Can the idea of energy conservation be derived from Newtons's laws? From inspection of his laws you can vaguely discern a relationship but I want to know if you can manipulate his laws to prove it.
If not, what else did it take in history? What other assumptions about the world were needed to take that next step? Or is it only a fact of nature that can be proven experimentally, much like Newton's laws.
The answer is not. Newton's laws are equivalent to linear momentum conservation, but it does not implies mathematically energy conservation.
The elementary proof that is usually given assumes that involved forces derive from a potential energy. In that case the answer is yes, taking into account potential energy.
But consider for example two bodies of the same mass $m$ in rest at time $t=0$, which experiment a time dependent repulsive force $f(t)=mt, t \geq 0$ ($f_1(t)=mt$,$f_2(t)=-mt$). Energy at $t=0$ is $E=0$. The force verifies Newton's third law. Momentum is conserved because $p(t)=mt^2/2-mt^2/2=0$ but the kinetic energy is $E(t)=1/2mt^4/4+1/2mt^4/4$, which increases over time.

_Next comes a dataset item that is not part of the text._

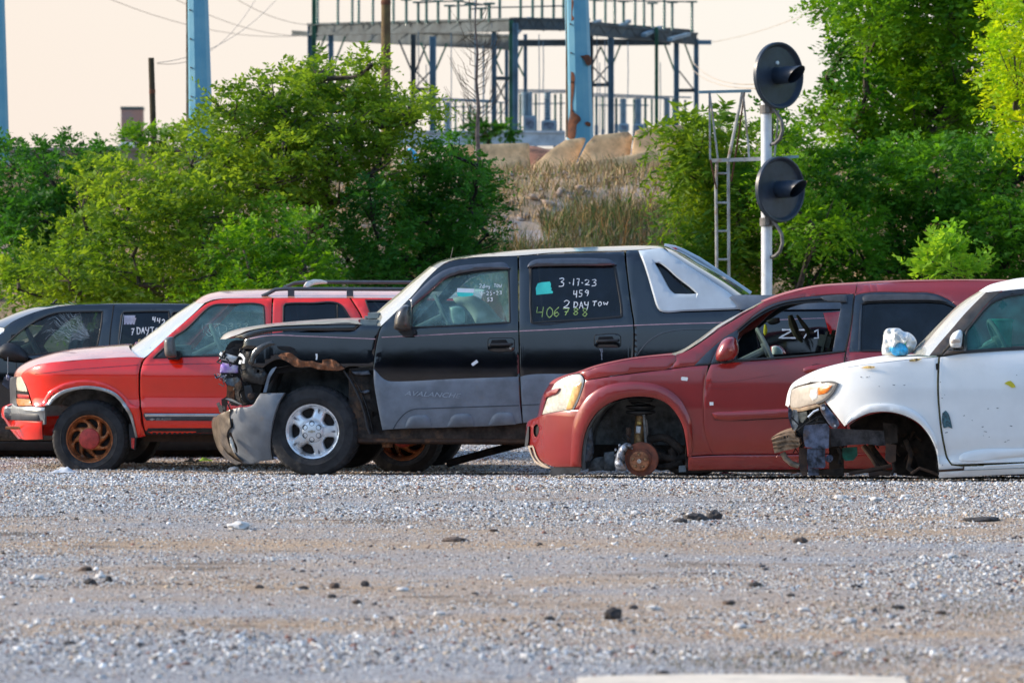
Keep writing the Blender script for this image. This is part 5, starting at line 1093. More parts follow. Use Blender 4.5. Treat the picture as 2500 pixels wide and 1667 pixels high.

Newton's third law tells us that the momentum imparted on one body is equal and opposite to the momentum imparted on another if they interact. We then have $$ \Delta \vec p_1~=~-\Delta\vec p_2. $$ The change in momentum is $\Delta \vec p_i~=~m\vec a_i\Delta t$, $i~=~1,~2$. The change in momentum is with Newton's second law due to a force so that $$ \vec F_1~=~-\vec F_2. $$ The work on each body is $$ W_i~=~\int \vec F_i\cdot d\vec x. $$ However by $\vec F_1~+~\vec F_2~=~0$ it is clear that $W_1~+~W_2~=~0$ and the total energy is conserved.
No external forces conserves momentum and energy. If there is an external input of a force that is equivalent to the input of energy from outside the system. In that case to get energy conservation you have to then consider the nature of how this energy is input, or the reservoir of such energy.
Newton's second law, force f is $$f=m\frac{d^2 x}{d t^2}$$ x is position vector of the particle. $$f=-\frac{d v}{dx}$$v is the potential energy. $$m\frac{d^2 x}{d t^2}=-\frac{d v}{dx}$$ Multiply both sides with $\dot x$ $$\frac{m}{2} \frac{d\dot x^2}{dt}=-\frac{dv}{dt}$$ $$ \frac{d}{dt}(\frac{1}{2}m\dot x^2+v)=0$$ i.e., $$\frac{dE}{dt}=0$$Energy is conserved.